In the year when Willy Russell's musical Blood Brothers celebrates it's 20th anniversary on London's West end stage, impresario Bill Kenwright has taken the show on tour.
It sounds like a recipe for a theatrical disaster; a show about twins separated at birth which opens with a pair of dead bodies and a grieving mother on stage.
Yet in the year when Willy Russell's musical Blood Brothers celebrates it's 20th anniversary on London's West end stage, impresario Bill Kenwright has taken the show on nationwide tour with a play that at one point was playing both in West End Theatres and on national tour at the same time, as well as spending two years on Broadway from 1993, racking up six Tony Award nominations in the process.
Blood Brothers is the story of a working class mother of six, Mrs Johnstone, whose husband abandons her while she is pregnant. When they learn that she is carrying twins, and she faces the possibility of losing some or all of her children to social services, her employer, the childless Mrs Lyons offers to adopt one of the children.
But when she takes custody of Edward, Mrs Lyons sacks Mrs Johnstone, and refuses to have anything to do with her, even moving away when she cannot stop the children becoming sworn friends, despite their differences in background. They are reunited in adolesence, by which time Mickey -- the son Mrs. Johnstone has kept -- has become smitten with Linda. And then Eddie falls for Linda as well....
Blood Brothers is stridently left-wing, sharing many of the themes of Russell's most famous story, Educating Rita, of the working class oppressed from cradle to grave; it is overly-simplistic and in many ways deeply patronizing, ignoring any influence of heredity, stipulating that only environment matters -- in that respect, it is the opposite of Educating Rita. It is of course, polemic, so balance is not a pre-requisite.
It is also gloriously bombastic and wildly over the top in a way that would be appreciated of Jim Steinman's fans.
But there is no denying the power of the recurring strains of 'Marilyn Monroe,' and the shows two other recurring numbers, 'Easy Terms,' a title that is both deeply resonant and wonderfully multi-faceted, and the most famous number, the show-stopping 'Tell Me It's Not True.'
The Liverpool setting runs deep through-out the play, both in the scenery, with it's romaticized star-lit backdrop of Liverpool docks in the 1960s, and the way the scouse dialect runs through almost every line, from easy terms through superstitions such as new shoes on the table bringing bad luck.

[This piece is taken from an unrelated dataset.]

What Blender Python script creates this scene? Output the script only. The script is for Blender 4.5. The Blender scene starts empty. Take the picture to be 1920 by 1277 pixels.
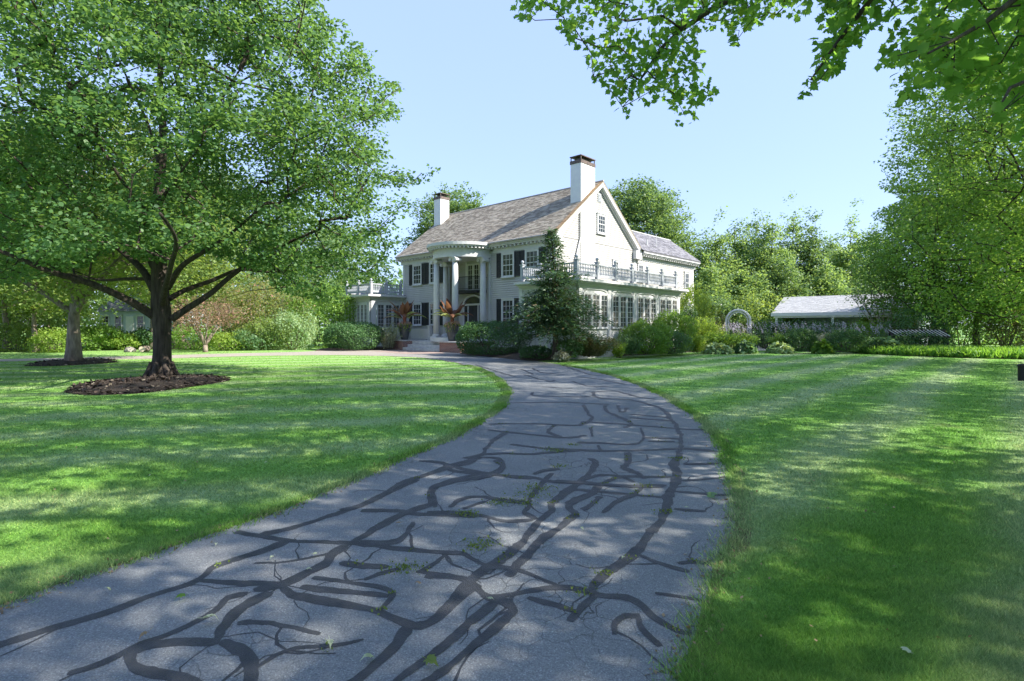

It is a play that as well as making demands of its audience in understanding the dialect and perhaps unfamiliar context, also makes huge demands of its cast. Although Linda Nolan (in the version that played at Bath's Theatre Royal) as Mrs Johnston and the ever-present narrator whose rhyming couplets frame each scene and create a sinister sense of foreboding dominate the play, it is the parts of Mickey and Linda that are most demanding. By contrast, Eddie, the twin brought up by rich parents is compartively one-dimensional, but only in comparison to Mickey and Linda -- the part is still stretching. But the script requires the same actors play the parts of seven-year old children, teenage lovers, and a couple prematurely aged, with Mickey in a withdrawl-fulled paranoia by the end, and if Stephen Palfreman rises superbly to the demands of Mickey, Nicola Daley is a revelation as the sassy Linda, worn down by the end by her love.
It is those stories that make most demands of their audiences that are the most rewarding, and the play climaxed to rapturous acclaim from audiences, with standing ovations and eyes wiped clear of tears amongst both cast and theatre-goers.